和歌山県紀の川市で育つ「紀の川柿」。その果肉を切ったとき、目に飛び込んでくる黒い斑点は、一見すると驚きかもしれません。「もしかして腐ってる?」と不安に思う方もいるでしょう。しかし、ご安心ください。その黒さこそが、紀の川柿が持つ特別な美味しさの証なのです。一般的な柿とは異なる、手間暇かけた独自の栽培方法によって生まれる黒い斑点。この記事では、紀の川柿の黒い秘密を徹底解剖し、美味しさの理由を詳しく解説します。
紀の川柿とは?その特徴と魅力
紀の川柿は、和歌山県紀の川市で丹念に育てられている柿です。その一番の特徴は、カットした時に見える果肉の黒い点々模様です。初めて見る方は、傷んでいるのかと心配になるかもしれませんが、この黒さは紀の川柿ならではの美味しさの証拠なのです。紀の川柿というのは、特定の品種の名前ではなく、独自の栽培方法によって作られた柿のことを言います。普通の柿は収穫後に渋抜きをしますが、紀の川柿は、木になっている状態で一つ一つ丁寧にアルコールを入れた袋をかぶせ、手間暇かけて渋抜きをします。この特別な方法によって、渋柿に含まれるタンニンが変化し、あの特徴的な黒い斑点となって現れるのです。
紀の川柿の外観、味、食感の特徴
紀の川柿の見た目は、普通の柿と大きく変わりませんが、カットすると黒いゴマのような斑点が見えるのが特徴です。これは、渋柿に含まれるタンニンがアルコールによって変化したものです。紀の川柿はもともと「平核無(ひらたねなし)」という種類の渋柿を、樹になったまま渋抜きしたもので、見た目はオレンジ色でつややかな美しい皮をしています。大きさは1個あたり100~200g程度で、柿の中では比較的大きめです。糖度は14~15%程度で'中谷早生'と大差なく良食味です。上品な味わいが楽しめます。食感はシャキシャキとしていて、程よい歯ごたえがあり、種がないのも人気の理由の一つです。
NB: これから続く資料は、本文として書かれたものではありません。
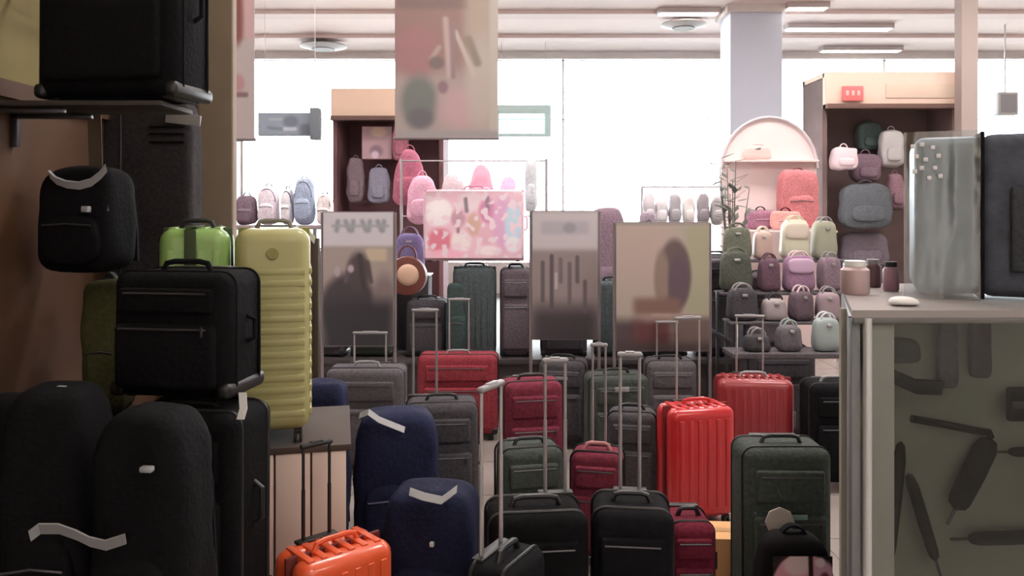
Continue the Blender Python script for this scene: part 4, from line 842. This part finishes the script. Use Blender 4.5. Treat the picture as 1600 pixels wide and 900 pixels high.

もっと柔らかい食感が好きな場合は、少し置いて追熟させてから食べるのがおすすめです。
紀の川柿の産地と旬な時期
紀の川柿は、和歌山県紀の川市で生まれ、そのほとんどが紀の川市で栽培されています。紀の川市は、水分を保ちつつ水はけも良い肥沃な土壌、太陽の光がたっぷり当たる地形、そして昼と夜の寒暖差が大きい気候という、柿の栽培にぴったりの環境です。手間と時間のかかる栽培方法のため、生産される地域は限られています。紀の川柿の一番美味しい時期は、10月中旬から11月中旬頃までの短い期間で、この時期しか味わうことができません。生産量も少ないため、お店で見かける数も限られています。
美味しい紀の川柿の選び方と保存方法
美味しい紀の川柿を選ぶには、いくつかのポイントがあります。まず、シミや傷が少なく、色が鮮やかでつやのあるものを選びましょう。形が整っていて、デコボコしていないものがおすすめです。また、ヘタ(葉っぱが付いていた部分)が枯れていない、新鮮なものが良いでしょう。手に持って軽く押してみて、少し弾力があり、少し柔らかさを感じるものが食べ頃です。まだ固いものや、少し青みが残っているものは、追熟が必要です。追熟が進むと、甘い香りも強くなってきます。紀の川柿を保存する際は、直射日光を避け、風通しの良い涼しい場所に置くのが基本です。乾燥しないように、新聞紙や柔らかい布で包んでおくと良いでしょう。冷蔵庫で保存することもできますが、追熟させたい場合は常温で置いてください。
紀の川柿の価格と手に入れる方法
紀の川柿の値段は、収穫される年の出来具合や品質によって変わりますが、おおよそ1個あたり300円から600円くらいで売られていることが多いようです。ギフト用や大きなサイズのものは、もう少し値段が上がることもあります。紀の川柿はあまりたくさん作られていないため、お店などではなかなか見かけないかもしれません。産地の農産物直売所や、インターネットの通販サイトなどで買うのがおすすめです。特に旬の時期には、多くのオンラインショップで販売されるので、ぜひ探してみてください。
まとめ
紀の川柿は、あの黒い果肉ととろけるような甘さが特徴で、その独特の風味と食感から、多くの愛好家に高く評価されています。丁寧に育てられた紀の川柿には、その美味しさはもちろん、生産者の高い栽培技術が活かされています。短い旬の時期にしか味わえない貴重な柿を、ぜひ一度味わってみてください。その特別な風味と食感に、きっと感動するはずです。
紀の川柿の黒いところは傷んでいるのでしょうか?
いいえ、紀の川柿の黒いところは傷んでいるわけではありません。渋柿に入っているタンニンという成分が、木になっている間に渋抜きを行うことで固まったものです。この黒い部分こそが、紀の川柿の甘さの秘密なのです。
紀の川柿はどこで手に入りますか?
紀の川柿は、主に和歌山県紀の川市の農産物直売所や、インターネットの通販サイトで手に入れることができます。旬の時期には、たくさんのオンラインショップで取り扱われるようになります。
紀の川柿が最も美味しい時期は?
紀の川柿の味覚のピークは、おおよそ10月中旬から11月中旬にかけて。収穫できる期間が短いので、この時期を逃すと、なかなか味わうことができません。